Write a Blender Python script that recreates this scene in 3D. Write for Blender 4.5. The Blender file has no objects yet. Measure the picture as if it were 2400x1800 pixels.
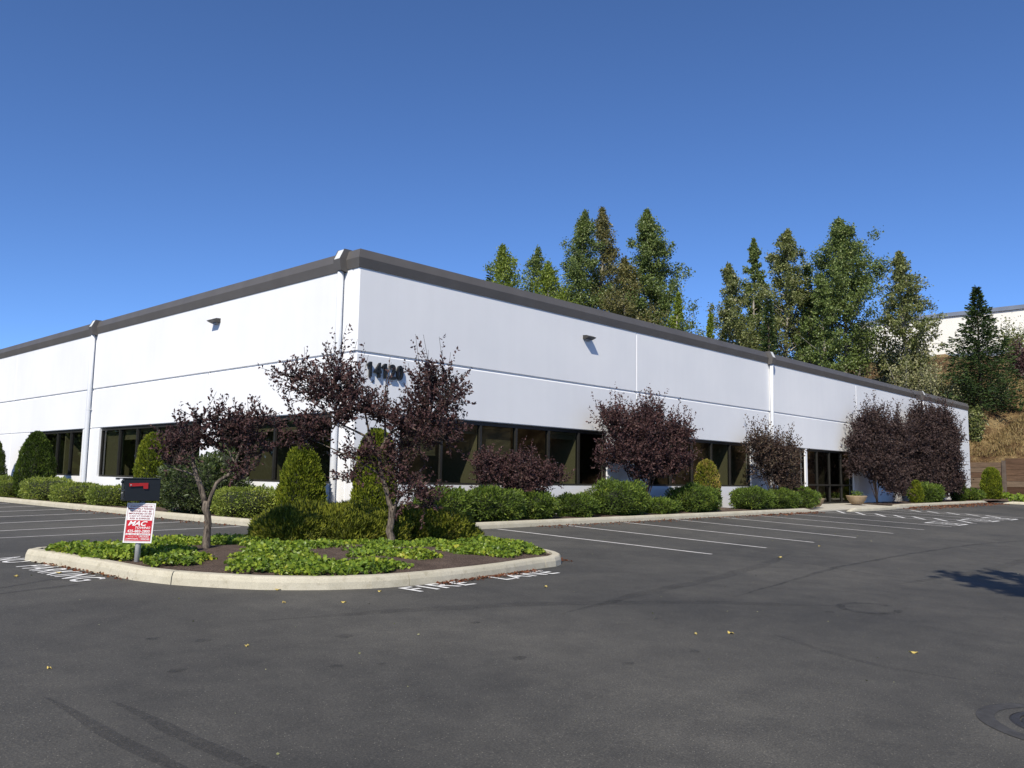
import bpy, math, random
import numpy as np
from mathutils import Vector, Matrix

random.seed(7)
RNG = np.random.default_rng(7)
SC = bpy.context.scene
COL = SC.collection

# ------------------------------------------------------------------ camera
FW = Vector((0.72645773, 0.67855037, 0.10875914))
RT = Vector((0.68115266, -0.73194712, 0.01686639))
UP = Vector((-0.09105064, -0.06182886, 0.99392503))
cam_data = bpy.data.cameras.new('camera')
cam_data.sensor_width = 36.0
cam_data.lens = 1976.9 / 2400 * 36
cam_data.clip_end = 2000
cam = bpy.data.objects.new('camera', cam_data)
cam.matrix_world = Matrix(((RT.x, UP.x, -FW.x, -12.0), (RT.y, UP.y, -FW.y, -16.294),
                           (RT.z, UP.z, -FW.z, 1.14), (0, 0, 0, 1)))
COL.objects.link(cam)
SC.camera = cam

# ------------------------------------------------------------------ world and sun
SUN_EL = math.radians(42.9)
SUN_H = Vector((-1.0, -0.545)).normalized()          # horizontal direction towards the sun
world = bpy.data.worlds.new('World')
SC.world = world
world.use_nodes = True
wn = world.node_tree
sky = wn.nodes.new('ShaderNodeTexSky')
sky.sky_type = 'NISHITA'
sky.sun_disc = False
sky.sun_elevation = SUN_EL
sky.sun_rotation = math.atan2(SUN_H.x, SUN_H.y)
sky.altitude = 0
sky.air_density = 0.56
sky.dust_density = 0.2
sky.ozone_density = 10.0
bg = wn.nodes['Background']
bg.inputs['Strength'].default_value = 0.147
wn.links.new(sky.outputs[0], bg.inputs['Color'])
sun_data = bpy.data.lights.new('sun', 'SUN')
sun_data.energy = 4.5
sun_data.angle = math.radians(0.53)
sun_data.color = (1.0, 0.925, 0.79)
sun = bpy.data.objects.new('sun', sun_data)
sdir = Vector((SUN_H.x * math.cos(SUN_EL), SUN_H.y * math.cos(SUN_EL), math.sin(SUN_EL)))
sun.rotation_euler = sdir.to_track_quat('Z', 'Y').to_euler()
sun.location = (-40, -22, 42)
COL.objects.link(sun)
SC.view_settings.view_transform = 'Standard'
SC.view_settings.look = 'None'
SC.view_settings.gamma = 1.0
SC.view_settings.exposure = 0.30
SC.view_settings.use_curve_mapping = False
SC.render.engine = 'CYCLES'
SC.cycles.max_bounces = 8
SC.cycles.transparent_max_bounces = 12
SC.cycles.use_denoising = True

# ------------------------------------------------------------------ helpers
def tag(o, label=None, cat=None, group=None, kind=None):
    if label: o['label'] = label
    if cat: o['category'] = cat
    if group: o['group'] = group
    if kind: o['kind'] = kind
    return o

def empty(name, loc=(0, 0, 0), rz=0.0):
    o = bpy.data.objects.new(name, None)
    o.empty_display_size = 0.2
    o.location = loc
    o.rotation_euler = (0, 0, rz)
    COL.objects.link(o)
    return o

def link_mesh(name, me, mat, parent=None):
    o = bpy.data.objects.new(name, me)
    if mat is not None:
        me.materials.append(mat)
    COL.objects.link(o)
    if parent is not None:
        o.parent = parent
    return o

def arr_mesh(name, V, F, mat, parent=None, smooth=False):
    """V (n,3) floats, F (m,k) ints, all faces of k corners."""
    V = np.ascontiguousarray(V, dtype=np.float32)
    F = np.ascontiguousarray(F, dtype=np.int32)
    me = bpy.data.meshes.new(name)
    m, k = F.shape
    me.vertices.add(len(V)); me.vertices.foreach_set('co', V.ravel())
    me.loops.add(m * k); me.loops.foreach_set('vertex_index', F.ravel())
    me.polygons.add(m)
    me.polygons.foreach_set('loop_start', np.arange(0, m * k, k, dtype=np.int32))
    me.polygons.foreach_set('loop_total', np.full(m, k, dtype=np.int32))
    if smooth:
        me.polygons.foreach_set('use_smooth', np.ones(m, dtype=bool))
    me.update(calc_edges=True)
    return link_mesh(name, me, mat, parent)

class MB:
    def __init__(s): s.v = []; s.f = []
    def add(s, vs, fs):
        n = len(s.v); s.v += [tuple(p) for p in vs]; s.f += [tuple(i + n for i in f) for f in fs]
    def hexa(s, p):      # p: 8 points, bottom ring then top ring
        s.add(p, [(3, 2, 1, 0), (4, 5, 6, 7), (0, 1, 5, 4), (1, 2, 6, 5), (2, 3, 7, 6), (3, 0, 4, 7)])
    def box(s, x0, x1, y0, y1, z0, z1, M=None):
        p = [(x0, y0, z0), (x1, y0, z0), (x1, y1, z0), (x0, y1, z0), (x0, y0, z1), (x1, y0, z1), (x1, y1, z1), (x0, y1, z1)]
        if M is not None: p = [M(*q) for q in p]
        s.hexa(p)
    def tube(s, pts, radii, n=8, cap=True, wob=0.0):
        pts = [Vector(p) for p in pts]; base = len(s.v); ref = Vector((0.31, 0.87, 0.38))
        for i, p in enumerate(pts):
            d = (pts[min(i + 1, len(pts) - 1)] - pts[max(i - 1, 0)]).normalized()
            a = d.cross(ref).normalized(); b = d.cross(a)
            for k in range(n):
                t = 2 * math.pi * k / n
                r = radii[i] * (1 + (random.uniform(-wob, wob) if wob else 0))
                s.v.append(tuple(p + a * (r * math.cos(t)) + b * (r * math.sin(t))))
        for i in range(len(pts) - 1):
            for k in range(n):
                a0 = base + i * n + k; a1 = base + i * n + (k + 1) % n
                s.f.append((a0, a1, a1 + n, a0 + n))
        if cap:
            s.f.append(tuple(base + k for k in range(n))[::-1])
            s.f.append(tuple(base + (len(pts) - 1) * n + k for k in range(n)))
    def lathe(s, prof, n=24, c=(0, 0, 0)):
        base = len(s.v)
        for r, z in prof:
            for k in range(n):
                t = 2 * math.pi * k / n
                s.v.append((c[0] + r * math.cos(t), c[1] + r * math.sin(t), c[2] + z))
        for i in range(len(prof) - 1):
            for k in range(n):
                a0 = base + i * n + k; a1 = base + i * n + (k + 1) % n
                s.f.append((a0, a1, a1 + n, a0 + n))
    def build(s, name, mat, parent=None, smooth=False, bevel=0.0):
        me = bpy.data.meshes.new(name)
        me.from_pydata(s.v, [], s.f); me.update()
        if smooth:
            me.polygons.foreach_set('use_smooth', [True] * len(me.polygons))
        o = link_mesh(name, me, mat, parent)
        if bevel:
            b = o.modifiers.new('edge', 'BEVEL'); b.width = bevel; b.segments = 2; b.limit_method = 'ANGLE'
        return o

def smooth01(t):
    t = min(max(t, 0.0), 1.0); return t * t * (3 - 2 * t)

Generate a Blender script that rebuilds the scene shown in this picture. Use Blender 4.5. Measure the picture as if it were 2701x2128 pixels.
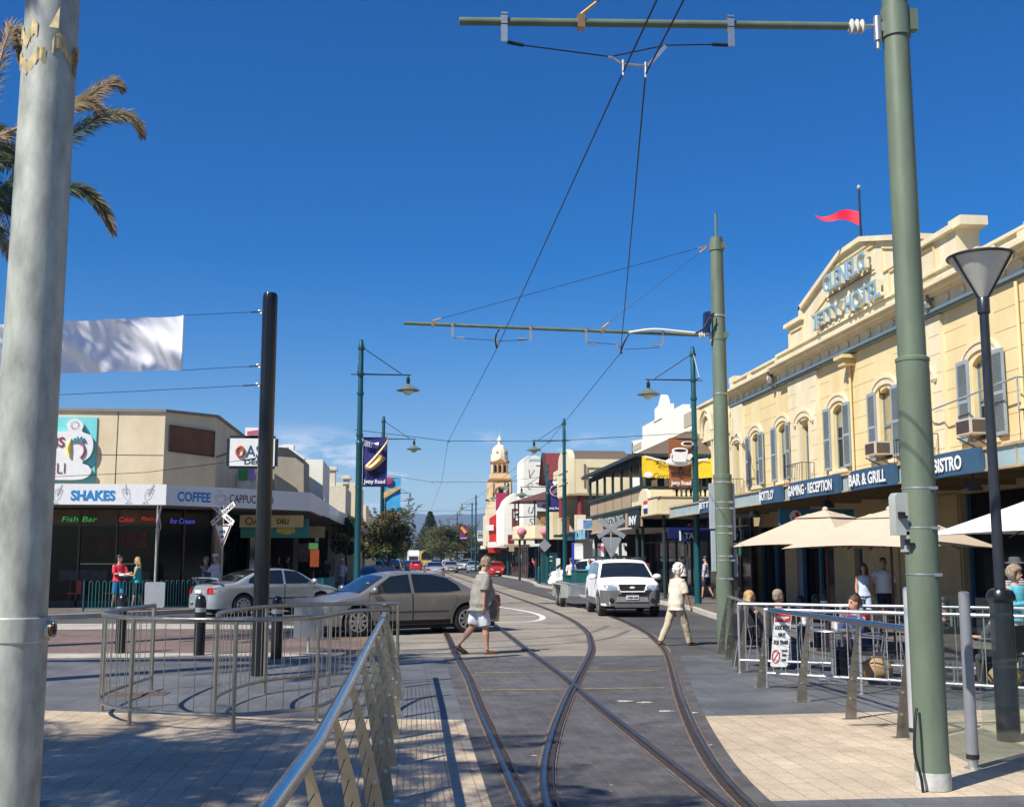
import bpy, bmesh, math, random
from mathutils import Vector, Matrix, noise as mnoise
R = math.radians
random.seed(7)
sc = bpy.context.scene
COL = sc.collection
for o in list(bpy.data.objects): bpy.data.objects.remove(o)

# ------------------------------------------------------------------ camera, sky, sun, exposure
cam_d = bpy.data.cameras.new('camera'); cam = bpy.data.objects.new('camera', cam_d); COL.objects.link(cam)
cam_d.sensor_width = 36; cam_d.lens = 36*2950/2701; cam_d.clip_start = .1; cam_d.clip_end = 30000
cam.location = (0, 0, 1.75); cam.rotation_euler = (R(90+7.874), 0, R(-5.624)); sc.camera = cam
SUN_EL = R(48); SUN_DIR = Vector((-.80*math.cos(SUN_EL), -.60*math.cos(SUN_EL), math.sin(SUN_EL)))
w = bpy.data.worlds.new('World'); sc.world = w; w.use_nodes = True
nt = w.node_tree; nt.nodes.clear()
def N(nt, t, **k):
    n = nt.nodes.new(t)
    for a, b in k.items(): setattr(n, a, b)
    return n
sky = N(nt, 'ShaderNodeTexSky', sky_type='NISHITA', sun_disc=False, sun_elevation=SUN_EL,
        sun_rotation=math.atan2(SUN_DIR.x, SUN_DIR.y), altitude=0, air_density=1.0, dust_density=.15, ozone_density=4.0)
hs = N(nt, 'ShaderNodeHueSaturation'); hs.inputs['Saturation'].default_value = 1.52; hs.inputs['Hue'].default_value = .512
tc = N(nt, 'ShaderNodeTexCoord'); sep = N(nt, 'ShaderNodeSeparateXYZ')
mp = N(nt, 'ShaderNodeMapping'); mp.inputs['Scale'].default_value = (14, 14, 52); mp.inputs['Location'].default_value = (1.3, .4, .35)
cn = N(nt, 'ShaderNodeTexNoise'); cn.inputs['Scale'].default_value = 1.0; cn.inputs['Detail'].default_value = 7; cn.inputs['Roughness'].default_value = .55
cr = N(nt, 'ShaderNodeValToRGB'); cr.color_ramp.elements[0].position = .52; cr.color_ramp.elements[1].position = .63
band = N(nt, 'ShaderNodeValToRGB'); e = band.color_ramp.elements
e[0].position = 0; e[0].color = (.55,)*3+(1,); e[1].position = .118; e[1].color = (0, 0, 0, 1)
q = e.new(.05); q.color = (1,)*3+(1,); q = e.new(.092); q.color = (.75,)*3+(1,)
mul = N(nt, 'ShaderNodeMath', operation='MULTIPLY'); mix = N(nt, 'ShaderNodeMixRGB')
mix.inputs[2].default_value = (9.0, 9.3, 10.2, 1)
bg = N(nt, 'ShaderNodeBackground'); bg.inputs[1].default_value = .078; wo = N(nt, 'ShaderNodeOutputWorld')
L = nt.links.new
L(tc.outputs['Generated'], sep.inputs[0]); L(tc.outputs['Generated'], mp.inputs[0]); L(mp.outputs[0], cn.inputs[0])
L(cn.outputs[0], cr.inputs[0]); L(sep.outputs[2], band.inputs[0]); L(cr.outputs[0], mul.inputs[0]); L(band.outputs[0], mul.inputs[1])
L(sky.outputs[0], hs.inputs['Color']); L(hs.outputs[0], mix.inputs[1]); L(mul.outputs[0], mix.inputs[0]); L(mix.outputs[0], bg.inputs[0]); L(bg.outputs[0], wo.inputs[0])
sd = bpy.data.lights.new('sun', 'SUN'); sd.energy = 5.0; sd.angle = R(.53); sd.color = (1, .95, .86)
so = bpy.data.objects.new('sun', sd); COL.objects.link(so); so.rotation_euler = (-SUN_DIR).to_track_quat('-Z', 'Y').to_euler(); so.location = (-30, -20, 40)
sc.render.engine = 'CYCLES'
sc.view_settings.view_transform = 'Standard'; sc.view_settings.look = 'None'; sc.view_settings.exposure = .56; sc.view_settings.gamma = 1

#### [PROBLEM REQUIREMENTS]
The lines to reproduce run from the one above containing "Generate a Blender" through the one containing "for o in list(bpy.data.objects): bpy.data.objects.remove(o)". Copy them exactly and leave out all pictures.

#### [FULL OUTPUT]
Generate a Blender script that rebuilds the scene shown in this picture. Use Blender 4.5. Measure the picture as if it were 2701x2128 pixels.
import bpy, bmesh, math, random
from mathutils import Vector, Matrix, noise as mnoise
R = math.radians
random.seed(7)
sc = bpy.context.scene
COL = sc.collection
for o in list(bpy.data.objects): bpy.data.objects.remove(o)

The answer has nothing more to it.